## Recorded data
--------------------------------

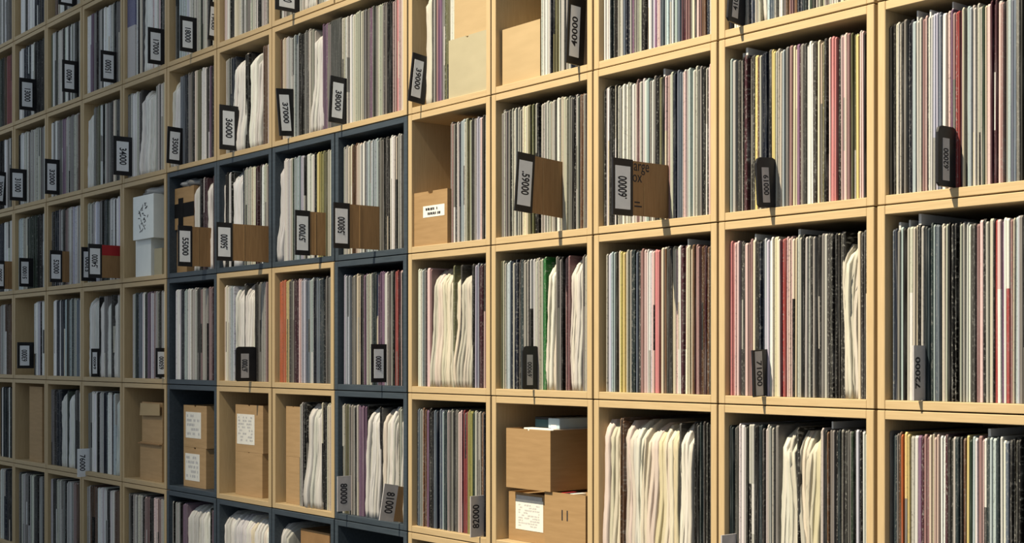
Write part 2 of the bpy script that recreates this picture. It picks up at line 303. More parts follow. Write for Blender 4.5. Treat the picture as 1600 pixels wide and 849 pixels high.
def add_paper(A, x0, x1, y0, y1, z0, z1, colr, seed, amp, cx, bundle, flare):
    """a floppy paper sleeve with its record: follows the bend of its bundle, thins in places, crumpled front edge, top corner rounded back"""
    q = random.Random(seed); n = 17; b = len(A.v); w = x1-x0
    pinch = q.uniform(0.15, 0.8); pa = q.choice((0.0, 0.0, 0.1, 0.2, 0.5, 0.8)); pw = q.uniform(0.10, 0.25)
    fw = flare*q.uniform(0.5, 1.0); dep = q.uniform(0, 0.004); rc = q.uniform(0.02, 0.065)
    for i in range(n):
        u = i/(n-1); z = z0+(z1-z0)*u
        s = amp*(0.55*math.sin(bundle+3.0*u+45*cx)+0.22*math.sin(bundle*2+7.5*u+80*cx))+amp*0.10*math.sin(seed+9*u)
        th = w*0.5*(1.05-pa*math.exp(-((u-pinch)/pw)**2))*q.uniform(0.86, 1.08)
        yy = y0+dep-fw*math.exp(-((u-0.14)/0.22)**2)+(rc*((u-0.86)/0.14)**2 if u > 0.86 else 0)
        m = (x0+x1)/2+s
        c1, c2, c3 = (q.uniform(-0.0012, 0.0012) for _ in range(3))
        for x, y in ((m-th, yy+0.0016), (m-th*0.6, yy+c1-0.0008), (m-th*0.1, yy+0.0035+c2), (m+th*0.35, yy+c3), (m+th*0.85, yy+0.001), (m+th, yy+0.005), (m+th*0.9, y1), (m-th*0.9, y1)): A.v.append((x, y, z))
    k8 = 8
    for i in range(n-1):
        for k in range(k8):
            A.f.append((b+i*k8+k, b+i*k8+(k+1) % k8, b+(i+1)*k8+(k+1) % k8, b+(i+1)*k8+k)); A.c.append(colr)
    A.f.append(tuple(b+k8-1-k for k in range(k8))); A.c.append(colr)
    A.f.append(tuple(b+(n-1)*k8+k for k in range(k8))); A.c.append(colr)
FLARE = {(6,1):0.016, (6,3):0.016, (4,2):0.012, (7,4):0.012, (8,4):0.010, (6,4):0.012, (9,4):0.010, (2,1):0.006, (1,2):0.006, (5,1):0.006}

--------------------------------

## Written instruction
Except for the pictures, print the data above exactly.

## Output of the task
Write part 2 of the bpy script that recreates this picture. It picks up at line 303. More parts follow. Write for Blender 4.5. Treat the picture as 1600 pixels wide and 849 pixels high.
def add_paper(A, x0, x1, y0, y1, z0, z1, colr, seed, amp, cx, bundle, flare):
    """a floppy paper sleeve with its record: follows the bend of its bundle, thins in places, crumpled front edge, top corner rounded back"""
    q = random.Random(seed); n = 17; b = len(A.v); w = x1-x0
    pinch = q.uniform(0.15, 0.8); pa = q.choice((0.0, 0.0, 0.1, 0.2, 0.5, 0.8)); pw = q.uniform(0.10, 0.25)
    fw = flare*q.uniform(0.5, 1.0); dep = q.uniform(0, 0.004); rc = q.uniform(0.02, 0.065)
    for i in range(n):
        u = i/(n-1); z = z0+(z1-z0)*u
        s = amp*(0.55*math.sin(bundle+3.0*u+45*cx)+0.22*math.sin(bundle*2+7.5*u+80*cx))+amp*0.10*math.sin(seed+9*u)
        th = w*0.5*(1.05-pa*math.exp(-((u-pinch)/pw)**2))*q.uniform(0.86, 1.08)
        yy = y0+dep-fw*math.exp(-((u-0.14)/0.22)**2)+(rc*((u-0.86)/0.14)**2 if u > 0.86 else 0)
        m = (x0+x1)/2+s
        c1, c2, c3 = (q.uniform(-0.0012, 0.0012) for _ in range(3))
        for x, y in ((m-th, yy+0.0016), (m-th*0.6, yy+c1-0.0008), (m-th*0.1, yy+0.0035+c2), (m+th*0.35, yy+c3), (m+th*0.85, yy+0.001), (m+th, yy+0.005), (m+th*0.9, y1), (m-th*0.9, y1)): A.v.append((x, y, z))
    k8 = 8
    for i in range(n-1):
        for k in range(k8):
            A.f.append((b+i*k8+k, b+i*k8+(k+1) % k8, b+(i+1)*k8+(k+1) % k8, b+(i+1)*k8+k)); A.c.append(colr)
    A.f.append(tuple(b+k8-1-k for k in range(k8))); A.c.append(colr)
    A.f.append(tuple(b+(n-1)*k8+k for k in range(k8))); A.c.append(colr)
FLARE = {(6,1):0.016, (6,3):0.016, (4,2):0.012, (7,4):0.012, (8,4):0.010, (6,4):0.012, (9,4):0.010, (2,1):0.006, (1,2):0.006, (5,1):0.006}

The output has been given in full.